+++ Stored data +++

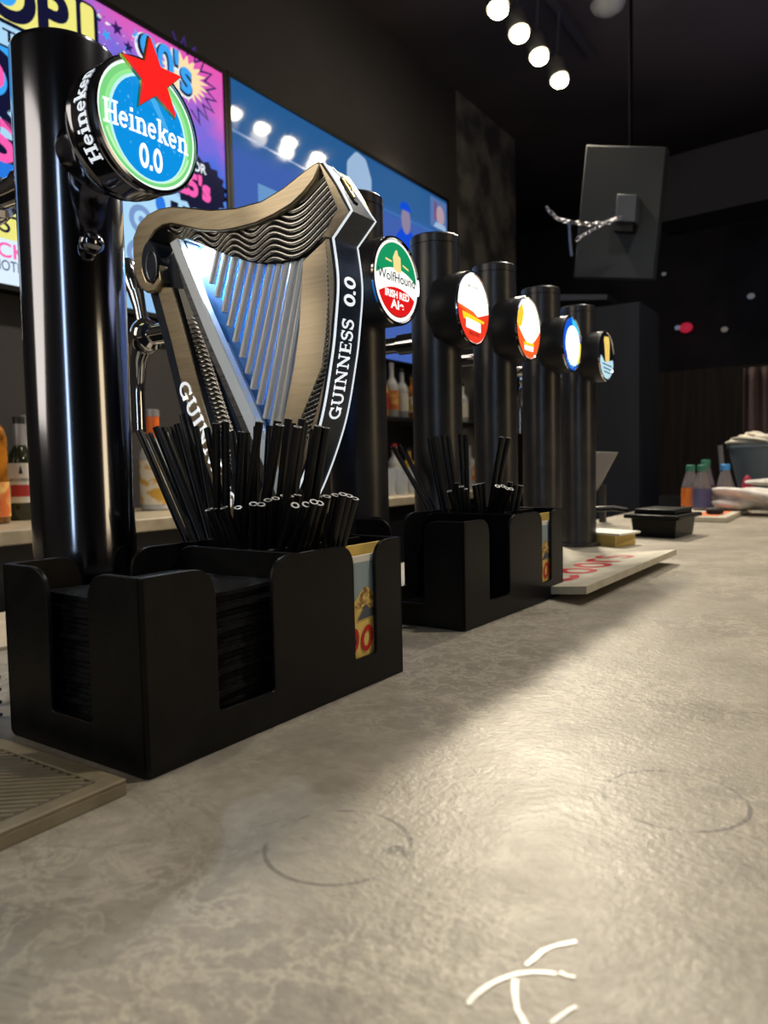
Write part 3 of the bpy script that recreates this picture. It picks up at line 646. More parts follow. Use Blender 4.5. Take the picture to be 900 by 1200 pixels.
def star_poly(r, k): return [((r if i % 2 == 0 else r*k)*math.cos(R(90+36*i+SR)), (r if i % 2 == 0 else r*k)*math.sin(R(90+36*i+SR))) for i in range(10)]
SR = 6
def star_mb(m, r, k, h0, h1):
    P = star_poly(r, k); m.add([(h0, a, b) for a, b in P]+[(h1, a*.97, b*.97) for a, b in P], [tuple(range(10)), tuple(range(19, 9, -1))]+[(i, (i+1) % 10, (i+1) % 10+10, i+10) for i in range(10)])
sg = MB().use(M['gold']); star_mb(sg, .0268, .42, 0, .0022); so = sg.build('star', t); so.location = (.0925, .0015, .392+.0300)
sr = MB().use(mat('red_lit_star', (.8, .01, .01), .3, 0, (.9, .012, .01), .75)); star_mb(sr, .0252, .415, .0022, .0036); sr.build('star_face', so)
MB().use(M['chromeblack']).ball((.040, -.012, .322), (.007, .009, .008)).build('screw_cap', t)
faucet(t, .385)
for o in (t,): pass

# ------------------------------------------------------------------ harp tap
hp = empty('harp_tap', (-.49, .537, 0)); tag(hp, 'tall metal harp-shaped tap with glowing blue panel and strings, between the first two towers', 'beer tap')
YF, YB = .52, .556
def bld(m, n, par=hp, **k): return m.build(n, par, world=True, **k)
MB().use(M['satin']).lathe([(.045, 0), (.045, .008), (.030, .012), (.030, .13)], (-.485, .54, 0), n=40).build('pedestal', hp, world=True)
def groovegrid(m, fn, nu, nv, dark):
    f0 = len(m.f); m.grid(fn, nu, nv); m.use(M['groove_dark']); di = m.cur
    for k in range(f0, len(m.f)):
        q = m.f[k]; c = tuple(sum(m.v[i][a] for i in q)/4 for a in range(3))
        if dark(c): m.mi[k] = di
# left leg (sound box): strips side by side
def poly(a, b): return a+list(reversed(b))
L0 = [(-0.6241,0.3520), (-0.6052,0.2946), (-0.5880,0.2367), (-0.5661,0.1812), (-0.5317,0.1037)]; L1 = [(-0.5996,0.3484), (-0.5800,0.2919), (-0.5621,0.2349), (-0.5421,0.1805), (-0.5088,0.1044)]
L2 = [(-0.5946,0.3460), (-0.5751,0.2914), (-0.5549,0.2344), (-0.5351,0.1803), (-0.4998,0.1047)]; L3 = [(-0.5847,0.3445), (-0.5581,0.2895), (-0.5361,0.2331), (-0.5144,0.1797), (-0.4758,0.1054)]
L4 = [(-0.5902,0.3805), (-0.5463,0.2882), (-0.5071,0.2175), (-0.4890,0.1790), (-0.4547,0.1092)]; L5 = [(-0.5970,0.3943), (-0.5869,0.3941), (-0.5324,0.2867), (-0.4909,0.2110), (-0.4730,0.1762), (-0.4403,0.1128)]
leg = bld(MB().use(M['navy']).prism([(-0.6390,0.3482), (-0.6241,0.3520), (-0.6025,0.3877), (-0.5869,0.3941), (-0.5324,0.2867), (-0.4909,0.2110), (-0.4730,0.1762), (-0.4403,0.1128), (-0.5324,0.0886)], 'Y', YF+.006, YB), 'sound_box', bevel=.001)
bld(MB().use(M['navy']).prism(poly(L0, [(-0.6390,0.3482), (-0.6207,0.2963), (-0.6032,0.2377), (-0.5834,0.1816), (-0.5482,0.1032)]), 'Y', YF+.004, YB), 'side_rail', bevel=.001)
bld(MB().use(M['bronze']).prism(poly(L0, L1), 'Y', YF, YF+.012), 'front_rail', bevel=.0012)
bld(MB().use(M['steel']).prism(poly(L3[:1]+[(-0.5758,0.3249), (-0.5495,0.2721), (-0.5217,0.2208), (-0.5010,0.1794), (-0.4673,0.1073)], [(-0.6000,0.3873), (-0.5703,0.3366), (-0.5487,0.2885), (-0.5228,0.2452), (-0.4890,0.1790), (-0.4526,0.1109)]), 'Y', YF+.001, YF+.012), 'inner_face', bevel=.001)
bld(MB().use(mat('silver_edge_glow', (.90, .93, .96), .25, .25, (.75, .90, 1), .12)).prism([(-0.5997,0.3914), (-0.5882,0.3943), (-0.5324,0.2867), (-0.4909,0.2110), (-0.4730,0.1762), (-0.4403,0.1128), (-0.4526,0.1109), (-0.4890,0.1790), (-0.5063,0.2118), (-0.5487,0.2885)], 'Y', YF-.002, YF+.012), 'bright_edge', bevel=.0015)  # silver edge, brightened by a faint glow added to its material
# ribbed strip on the left leg
def lerp(A, t):
    n = len(A)-1; s_ = min(max(t, 0), .9999)*n; i = int(s_); f_ = s_-i; return (A[i][0]*(1-f_)+A[i+1][0]*f_, A[i][1]*(1-f_)+A[i+1][1]*f_)
rb = MB().use(M['groove'])
def legwave(u, v):
    a = lerp(L2, u); b = lerp(L3, u); x = a[0]*(1-v)+b[0]*v; z = a[1]*(1-v)+b[1]*v
    amp = .0012*min(1, max(0, (u-.12)*5)); ph = (z+.0012*math.sin(v*PI*2+1)+.004*v)/.0047*2*PI
    return (x, YF+.003-amp*(math.sin(ph)), z)
groovegrid(rb, legwave, 700, 8, lambda v: v[1] > YF+.0036); bld(rb, 'ribbed_strip', smooth=180)
# scroll and neck
neck = [(-0.6468,0.4198), (-0.6369,0.4265), (-0.6182,0.4287), (-0.5978,0.4262), (-0.5707,0.4198), (-0.5379,0.4115), (-0.5043,0.4055), (-0.4722,0.4050), (-0.4464,0.4107), (-0.4265,0.4180), (-0.4139,0.4223), (-0.4064,0.4234)]
under = [(-0.4045,0.4223), (-0.4143,0.4123), (-0.4271,0.4021), (-0.4421,0.3920), (-0.4605,0.3868), (-0.4836,0.3851), (-0.5107,0.3872), (-0.5388,0.3925), (-0.5680,0.4021), (-0.5899,0.4088), (-0.6038,0.4098)]
nb = [(-0.6529,0.3879), (-0.6518,0.4051), (-0.6429,0.4173), (-0.6290,0.4241), (-0.6106,0.4263), (-0.5915,0.4249), (-0.5707,0.4198), (-0.5379,0.4107), (-0.5043,0.4055), (-0.4722,0.4050), (-0.4464,0.4107), (-0.4265,0.4180), (-0.4139,0.4223), (-0.4063,0.4241), (-0.4027,0.4211), (-0.4106,0.4094), (-0.4223,0.4011), (-0.4371,0.3940), (-0.4574,0.3891), (-0.4803,0.3861), (-0.5052,0.3862), (-0.5253,0.3876), (-0.5505,0.3931), (-0.5742,0.4017), (-0.5925,0.4076), (-0.6051,0.4084), (-0.6170,0.4056), (-0.6280,0.3974), (-0.6354,0.3849), (-0.6377,0.3697), (-0.6330,0.3586), (-0.6226,0.3544), (-0.6144,0.3608), (-0.6137,0.3727), (-0.6095,0.3550), (-0.6205,0.3455), (-0.6337,0.3465), (-0.6441,0.3533), (-0.6514,0.3684)]
bld(MB().use(M['bronze']).prism(nb, 'Y', YF-.005, YB-.002), 'neck', bevel=.0022, seg=3)
bld(MB().use(M['navy']).prism(arc(*([(-0.6266,0.3765)][0]), .0125, .021, 0, 360, 28)[:-1], 'Y', YF-.006, YB-.004), 'scroll', bevel=.002)
sc_ = [(-0.6221,0.3711)][0]
bld(MB().use(M['steel']).tube([(sc_[0]+.0078*math.cos(R(a)), YF-.006, sc_[1]+.0145*math.sin(R(a))) for a in range(0, 361, 12)], .0013, 8, False), 'scroll_ring')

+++

→ **Task statement**:
Please extract exactly the lines of the data, from the first through the line containing "for o in (t,): pass", and add no pictures to the copy.

→ **Output of the exercise**:
Write part 3 of the bpy script that recreates this picture. It picks up at line 646. More parts follow. Use Blender 4.5. Take the picture to be 900 by 1200 pixels.
def star_poly(r, k): return [((r if i % 2 == 0 else r*k)*math.cos(R(90+36*i+SR)), (r if i % 2 == 0 else r*k)*math.sin(R(90+36*i+SR))) for i in range(10)]
SR = 6
def star_mb(m, r, k, h0, h1):
    P = star_poly(r, k); m.add([(h0, a, b) for a, b in P]+[(h1, a*.97, b*.97) for a, b in P], [tuple(range(10)), tuple(range(19, 9, -1))]+[(i, (i+1) % 10, (i+1) % 10+10, i+10) for i in range(10)])
sg = MB().use(M['gold']); star_mb(sg, .0268, .42, 0, .0022); so = sg.build('star', t); so.location = (.0925, .0015, .392+.0300)
sr = MB().use(mat('red_lit_star', (.8, .01, .01), .3, 0, (.9, .012, .01), .75)); star_mb(sr, .0252, .415, .0022, .0036); sr.build('star_face', so)
MB().use(M['chromeblack']).ball((.040, -.012, .322), (.007, .009, .008)).build('screw_cap', t)
faucet(t, .385)
for o in (t,): pass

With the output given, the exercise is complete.